Actually, I have never encountered Yaşar Kemal previously. Today was my first time coming across him while I was researching Turkish literature. You see, apart from Pamuk and Elif Shafak (you can also include Elif Batuman although she identifies as American having been born in the US to Turkish parents), my exploration of Turkish literature is glaringly lacking. Apparently, Kemal is one of the most prominent figures in modern Turkish literature. Like Pamuk and Shafak, Kemal is an outspoken political critic. He has been known to lend his voice to sensitive subjects of national concern, particularly the oppression of the Kurdish people. His activism even landed him in jail, again, like Shafak and Pamuk. By now, I feel like nearly every prominent figure in Turkish literature has had their fair share of jail time.

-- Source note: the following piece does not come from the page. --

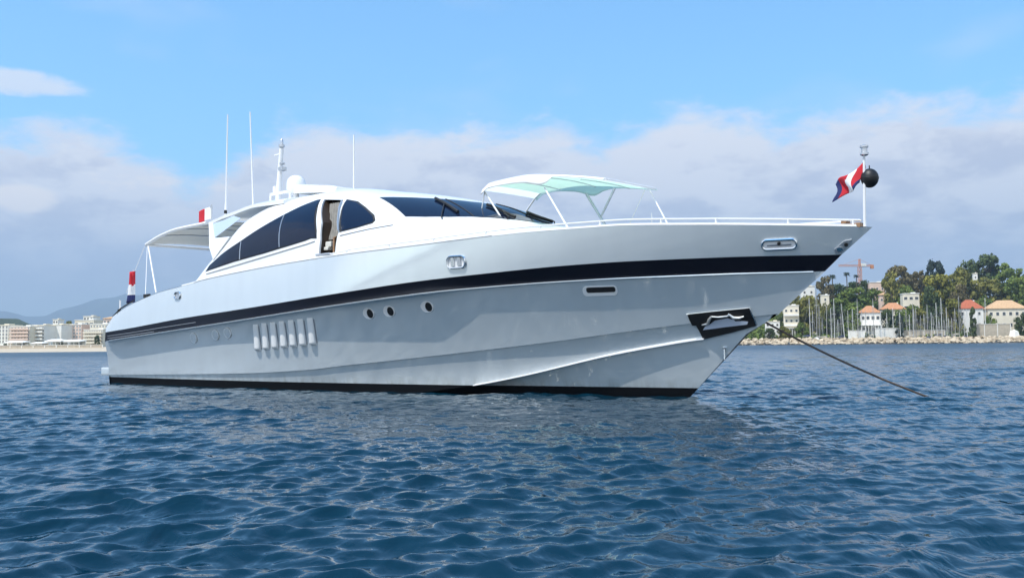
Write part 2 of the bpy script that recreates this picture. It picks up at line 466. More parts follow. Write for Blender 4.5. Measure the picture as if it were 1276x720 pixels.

Kemal has also won several accolades and was even a candidate for the Nobel Prize in Literature on the strength of one novel alone: Memed, My Hawk. Memed, My Hawk was his debut novel. It was published in Turkish as İnce Memed, meaning “Memed, the Slim”, in 1955. It was warmly received in Turkey, winning Kemal literary awards such as the Varlık Prize for that year, Turkey’s highest literary prize. It earned him a reputation as a rising literary star. Memed, My Hawk was also the first book of the İnce Memed tetralogy. In 1961, the book’s English translation was released, hence, introducing Kemal and his prose to anglophone readers. For now, I hope I get to obtain a copy of this book, and other works of Turkish literature.

How about you fellow reader? Are there works of Turkish literature you want to recommend? Do drop it in the comment box. For now, happy Monday and, as always, happy reading!